Denizciler, bizim arabalarda kullanılandan daha farklı bir hız birimini kullanıyor. İşte Türkçede "düğüm" anlamına gelen Knot'ın tarihi.
Hız göstergesi denildiğinde herkesin aklına kilometre gelir. Zira günlük yaşantımızda hız veya uzaklık birimi olarak kilometre kullanılır. Araçlarda kilometre gibi bilindik bir ölçü sistemini kullanılıyorsa, konu denize geldiği zaman hız birimi olarak neden "knot" kullanılıyor?
Denizciler 1600'lü senelere dek hızlarını bilmeksizin denize açılıyorlardı. Bu, haliyle pek çok problemi de beraberinde getiriyordu. Bu hususla alakalı bir çözüm olarak bir alet geliştirildi. "Parakete" adlı bu alet sayesinde artık hangi hızla yol alabildiklerini görebiliyorlardı.

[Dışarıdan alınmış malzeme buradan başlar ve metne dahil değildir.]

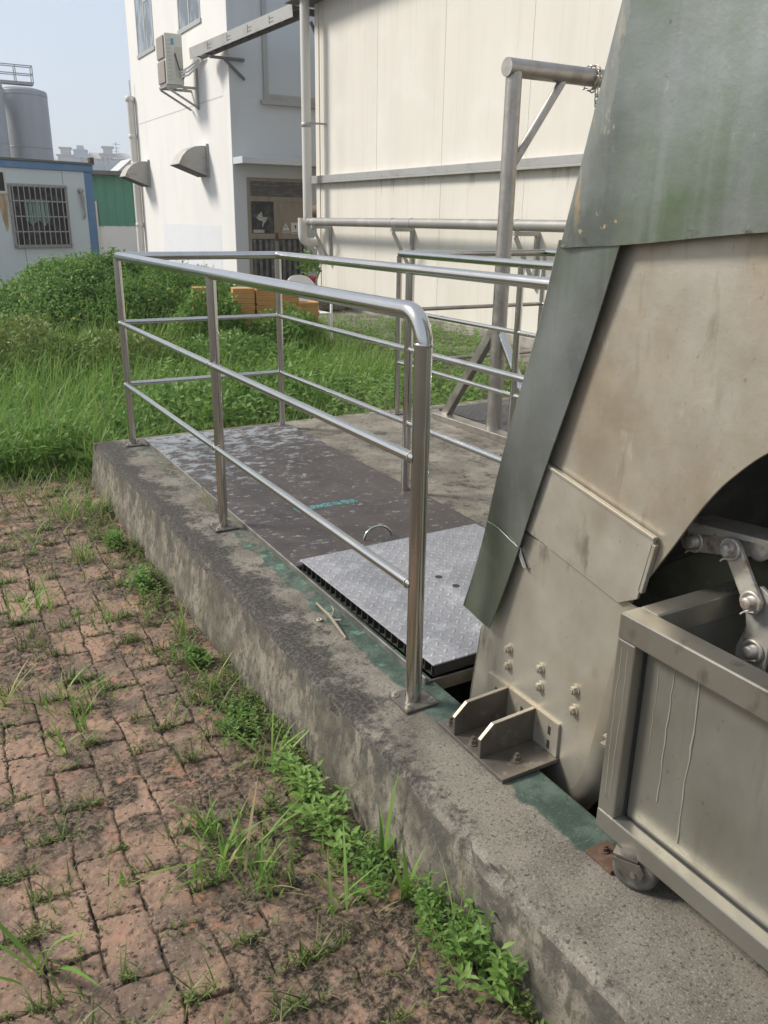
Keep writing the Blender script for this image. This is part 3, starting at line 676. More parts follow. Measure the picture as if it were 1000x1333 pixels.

Bu alet, üçgen bir tahta parçasına bağlanmış halat ve kum saatinden oluşmaktaydı. Denizciler üçgen bir tahta parçasını alarak ucuna halat bağlıyorlardı ve sonrasında bu halatın üzerine eşit aralıklı mesafelerle (yaklaşık 14,4 metre) düğümler atıyorlardı.

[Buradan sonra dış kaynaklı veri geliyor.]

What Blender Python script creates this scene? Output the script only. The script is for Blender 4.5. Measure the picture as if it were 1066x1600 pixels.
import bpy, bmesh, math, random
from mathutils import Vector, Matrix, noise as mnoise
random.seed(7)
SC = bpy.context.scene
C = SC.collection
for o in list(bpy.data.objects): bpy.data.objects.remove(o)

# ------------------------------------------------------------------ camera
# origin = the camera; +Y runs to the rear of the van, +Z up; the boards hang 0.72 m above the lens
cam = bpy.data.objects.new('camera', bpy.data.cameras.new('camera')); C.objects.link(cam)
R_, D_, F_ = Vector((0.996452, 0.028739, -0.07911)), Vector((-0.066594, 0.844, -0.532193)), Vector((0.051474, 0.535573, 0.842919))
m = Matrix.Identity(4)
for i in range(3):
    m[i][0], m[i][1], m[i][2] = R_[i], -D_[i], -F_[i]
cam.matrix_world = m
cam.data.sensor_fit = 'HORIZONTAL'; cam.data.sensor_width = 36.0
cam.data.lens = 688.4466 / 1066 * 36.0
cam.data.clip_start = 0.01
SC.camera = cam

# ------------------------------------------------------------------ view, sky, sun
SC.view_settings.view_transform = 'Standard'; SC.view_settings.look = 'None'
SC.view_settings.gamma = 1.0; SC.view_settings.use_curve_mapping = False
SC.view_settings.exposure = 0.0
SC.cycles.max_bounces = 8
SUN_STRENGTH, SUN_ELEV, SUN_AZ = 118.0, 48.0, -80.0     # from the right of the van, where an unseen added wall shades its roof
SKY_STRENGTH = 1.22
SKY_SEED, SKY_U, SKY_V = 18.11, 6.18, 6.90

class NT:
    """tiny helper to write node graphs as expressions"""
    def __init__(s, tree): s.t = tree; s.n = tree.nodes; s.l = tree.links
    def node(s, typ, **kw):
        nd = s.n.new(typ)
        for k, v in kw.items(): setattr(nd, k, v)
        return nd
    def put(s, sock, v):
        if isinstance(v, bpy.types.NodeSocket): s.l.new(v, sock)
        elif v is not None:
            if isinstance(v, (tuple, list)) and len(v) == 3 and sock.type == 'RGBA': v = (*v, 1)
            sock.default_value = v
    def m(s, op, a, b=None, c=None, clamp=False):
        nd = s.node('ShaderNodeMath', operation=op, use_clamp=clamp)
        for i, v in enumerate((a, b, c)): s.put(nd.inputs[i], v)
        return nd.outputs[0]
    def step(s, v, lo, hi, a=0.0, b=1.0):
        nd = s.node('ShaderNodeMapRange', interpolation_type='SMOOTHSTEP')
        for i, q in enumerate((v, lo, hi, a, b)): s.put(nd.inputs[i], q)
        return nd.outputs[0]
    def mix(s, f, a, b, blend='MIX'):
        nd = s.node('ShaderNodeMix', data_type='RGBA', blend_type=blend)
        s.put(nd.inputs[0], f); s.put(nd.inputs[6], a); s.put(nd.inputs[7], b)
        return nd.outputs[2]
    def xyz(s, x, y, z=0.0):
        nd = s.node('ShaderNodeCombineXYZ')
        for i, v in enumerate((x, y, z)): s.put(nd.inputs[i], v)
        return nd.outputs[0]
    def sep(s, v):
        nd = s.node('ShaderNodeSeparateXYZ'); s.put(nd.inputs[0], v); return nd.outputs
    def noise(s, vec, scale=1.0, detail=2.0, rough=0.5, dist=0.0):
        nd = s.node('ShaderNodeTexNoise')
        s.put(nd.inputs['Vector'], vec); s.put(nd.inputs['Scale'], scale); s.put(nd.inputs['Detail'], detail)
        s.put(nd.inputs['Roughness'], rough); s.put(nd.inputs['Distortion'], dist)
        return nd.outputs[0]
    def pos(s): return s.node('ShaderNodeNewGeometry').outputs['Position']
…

Daha sonra tahta parçasını geminin arka kısmından suya atıyorlar ve kum saatiyle zaman tutuyorlardı. Genel olarak 30 saniye süren bu süreçte ise halatın üstüne eşit aralıklarla bağlamış oldukları düğümleri sayıyorlardı. Bu işlem birkaç defa tekrarlanarak ortalama hızı hesaplanmış oluyordu.
Denizcilerin bulduğu yöntemle, ipin 10 düğümü suya girmişse 10 knot hızla gitmiş oluyorlardı. Yani buradaki her bir düğüm, geminin saatte 1852 metre hızla gittiğini gösteriyordu. Zira İngilizce bir sözcük olan "knot", Türkçede düğüm manasına geliyor. Bu noktada 1 knot, saatte 1 düğüm kadarlık mesafe yol alınmış demek.
1990'lı senelerde sivil olarak da kullanılmaya başlanan GPS teknolojisinden sonra pek çok gemi de bu sisteme geçti. GPS, geminin konumunu değişik uydular vasıtasıyla belirleyip kısa sürede hareket ettiği mesafeyi gösteriyor. Bununla beraber ultrasonik sensörler yada Doppler ölçümü de geminin hızını belirlemekte kullanılan teknolojiler arasında yer alıyor.